- _Written instruction_
Starting at the first line of the data below, write out each line exactly until you reach the line containing "random.seed(7)", and include that line too.

......

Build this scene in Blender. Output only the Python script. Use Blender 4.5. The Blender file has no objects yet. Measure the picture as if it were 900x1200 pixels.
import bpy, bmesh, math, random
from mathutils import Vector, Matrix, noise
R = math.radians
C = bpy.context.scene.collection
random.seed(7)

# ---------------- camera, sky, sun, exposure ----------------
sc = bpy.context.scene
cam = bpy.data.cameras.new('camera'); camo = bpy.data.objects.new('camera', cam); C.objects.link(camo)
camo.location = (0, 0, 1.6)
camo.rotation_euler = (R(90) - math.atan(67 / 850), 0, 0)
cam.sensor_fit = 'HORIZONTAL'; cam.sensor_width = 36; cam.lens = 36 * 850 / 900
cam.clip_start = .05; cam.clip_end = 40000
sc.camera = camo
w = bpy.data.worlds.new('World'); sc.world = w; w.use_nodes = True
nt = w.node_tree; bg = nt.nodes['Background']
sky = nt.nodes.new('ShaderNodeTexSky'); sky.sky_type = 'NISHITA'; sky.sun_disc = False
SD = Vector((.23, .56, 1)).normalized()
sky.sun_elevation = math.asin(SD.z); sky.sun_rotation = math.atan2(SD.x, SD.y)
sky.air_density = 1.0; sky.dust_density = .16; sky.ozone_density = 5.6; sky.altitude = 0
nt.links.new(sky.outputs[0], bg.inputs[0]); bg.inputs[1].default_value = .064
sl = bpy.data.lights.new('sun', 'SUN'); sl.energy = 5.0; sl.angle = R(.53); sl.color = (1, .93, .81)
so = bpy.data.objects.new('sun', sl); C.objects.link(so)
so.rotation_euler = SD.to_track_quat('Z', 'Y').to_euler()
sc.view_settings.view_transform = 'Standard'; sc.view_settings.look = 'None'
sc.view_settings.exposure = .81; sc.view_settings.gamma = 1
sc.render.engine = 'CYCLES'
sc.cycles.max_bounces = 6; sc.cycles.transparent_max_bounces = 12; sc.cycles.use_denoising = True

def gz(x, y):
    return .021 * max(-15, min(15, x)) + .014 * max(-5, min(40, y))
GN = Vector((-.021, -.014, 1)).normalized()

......

- _Answer in full_
Build this scene in Blender. Output only the Python script. Use Blender 4.5. The Blender file has no objects yet. Measure the picture as if it were 900x1200 pixels.
import bpy, bmesh, math, random
from mathutils import Vector, Matrix, noise
R = math.radians
C = bpy.context.scene.collection
random.seed(7)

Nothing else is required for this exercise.